Fault Tolerant Consensus Agreement Algorithm

Recently a new fault tolerant and simple mechanism was designed for solving commit consensus problem. It is based on replicated validation of messages sent between transaction participants and a special dispatcher validator manager node. This paper presents a correctness, safety proofs and performance analysis of this algorithm.

💡 Research Summary

The paper introduces a novel fault‑tolerant consensus algorithm designed to solve the commit‑consensus problem in distributed transaction processing. The core idea is to insert a special “dispatcher‑validator manager” node that coordinates the validation of messages exchanged between transaction participants and the transaction manager. The system model assumes an asynchronous network where messages may be delayed, reordered, duplicated, or lost but never corrupted, and nodes may stop and later restart.

The protocol proceeds in several phases. First, the transaction manager broadcasts a Begin message to all participants. Upon receipt, each participant locally prepares the transaction and, after successful preparation, sends a Ready message to the dispatcher. The dispatcher validates each Ready locally and forwards it to a set of validator nodes. A Ready is considered Validated once a majority of validators acknowledge it. When all Ready messages of a transaction have been validated, the dispatcher issues a Commit to all participants; otherwise it issues a Rollback. Validators also send back “Validated” acknowledgments to the dispatcher after their local checks.

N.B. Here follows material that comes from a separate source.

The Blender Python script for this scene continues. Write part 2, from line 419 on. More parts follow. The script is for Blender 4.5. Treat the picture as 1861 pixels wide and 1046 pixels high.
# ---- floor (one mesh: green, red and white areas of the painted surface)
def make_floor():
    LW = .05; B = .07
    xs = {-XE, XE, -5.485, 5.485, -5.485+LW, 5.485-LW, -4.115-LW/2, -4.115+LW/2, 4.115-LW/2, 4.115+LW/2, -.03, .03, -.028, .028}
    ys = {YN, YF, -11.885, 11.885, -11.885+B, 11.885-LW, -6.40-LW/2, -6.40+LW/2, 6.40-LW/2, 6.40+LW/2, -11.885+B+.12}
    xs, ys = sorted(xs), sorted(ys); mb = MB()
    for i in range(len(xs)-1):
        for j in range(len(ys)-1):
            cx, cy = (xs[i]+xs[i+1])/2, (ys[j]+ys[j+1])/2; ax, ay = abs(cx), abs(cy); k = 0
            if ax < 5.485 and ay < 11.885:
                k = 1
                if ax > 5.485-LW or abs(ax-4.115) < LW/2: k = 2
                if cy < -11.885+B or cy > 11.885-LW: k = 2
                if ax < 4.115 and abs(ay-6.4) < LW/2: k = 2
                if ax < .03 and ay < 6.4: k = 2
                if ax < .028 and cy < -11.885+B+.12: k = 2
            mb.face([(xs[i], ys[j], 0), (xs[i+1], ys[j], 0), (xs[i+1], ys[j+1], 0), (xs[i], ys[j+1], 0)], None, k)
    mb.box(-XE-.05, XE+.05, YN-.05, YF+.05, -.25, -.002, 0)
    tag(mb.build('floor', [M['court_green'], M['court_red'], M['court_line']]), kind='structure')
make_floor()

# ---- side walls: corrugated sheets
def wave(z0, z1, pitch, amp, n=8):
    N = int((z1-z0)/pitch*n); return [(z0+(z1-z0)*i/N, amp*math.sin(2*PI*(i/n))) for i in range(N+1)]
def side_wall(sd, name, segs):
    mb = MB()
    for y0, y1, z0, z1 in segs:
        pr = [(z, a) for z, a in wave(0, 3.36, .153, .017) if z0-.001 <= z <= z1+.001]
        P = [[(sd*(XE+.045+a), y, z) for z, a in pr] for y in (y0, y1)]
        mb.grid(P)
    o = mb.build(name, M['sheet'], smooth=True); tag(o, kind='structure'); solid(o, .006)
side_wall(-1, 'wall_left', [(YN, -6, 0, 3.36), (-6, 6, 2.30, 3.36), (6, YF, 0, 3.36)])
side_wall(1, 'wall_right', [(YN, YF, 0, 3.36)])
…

Leader (dispatcher) election is performed using a two‑step process reminiscent of Raft. Initially, every validator generates a random number and broadcasts a Proposal containing that number. The node with the highest number becomes the coordinator for that election round. The coordinator then runs a roulette‑wheel selection using the random numbers received from other nodes; the winner of this selection becomes the new dispatcher and announces its status to the cluster. The paper proves that at most one coordinator can obtain a majority in a given round, guaranteeing a unique dispatcher.

Fault‑recovery scenarios are explicitly addressed. If a dispatcher fails after validating some Ready messages but before completing the transaction, the algorithm requires that all participants resend any pending Ready messages to the newly elected dispatcher. This ensures that no transaction is left in an indeterminate state. The same mechanism handles the case where the dispatcher crashes before receiving any Ready messages at all.

Correctness is argued through a formal TLA+ specification. Five definitions are presented: (1) monotonic increase of vote rounds, (2) uniqueness of coordinator in a round, (3) existence of exactly one dispatcher after election, (4) ability to elect a dispatcher despite up to ⌊N/2⌋ − 1 validator crashes (where N is the total number of validators), (5) ability to commit a transaction despite the same number of validator crashes, and (6) ability to continue committing even if the current dispatcher fails mid‑processing. These definitions collectively establish safety (no two conflicting decisions) and liveness (progress despite failures).

Performance evaluation was conducted on a five‑node cluster, each node running on a separate virtual machine. The consensus latency for a single transaction averaged 235 ms, with a minimum of 140 ms and a maximum of 313 ms. In 90 % of the runs, consensus was reached within 289 ms. The experiment also included more than 1,000 concurrent transactions, demonstrating that the system can sustain high throughput without significant degradation. A histogram of latency distribution is provided in the paper.

The authors conclude that the algorithm is simple, easy to understand, and provably correct. Its main advantage lies in the explicit handling of dispatcher failures through message replay, allowing the system to continue processing pending transactions without manual intervention. However, the paper acknowledges several open issues: the potential for a single physical node to host both dispatcher and validator roles (creating a single point of failure), the additional network overhead caused by the mandatory resend of pending Ready messages after a dispatcher change, and the lack of extensive empirical testing under more adverse conditions such as network partitions or rapid successive dispatcher turnovers. Future work is suggested to address these concerns, to explore scalability to larger clusters, and to provide a concrete implementation that can be verified beyond the TLA+ model.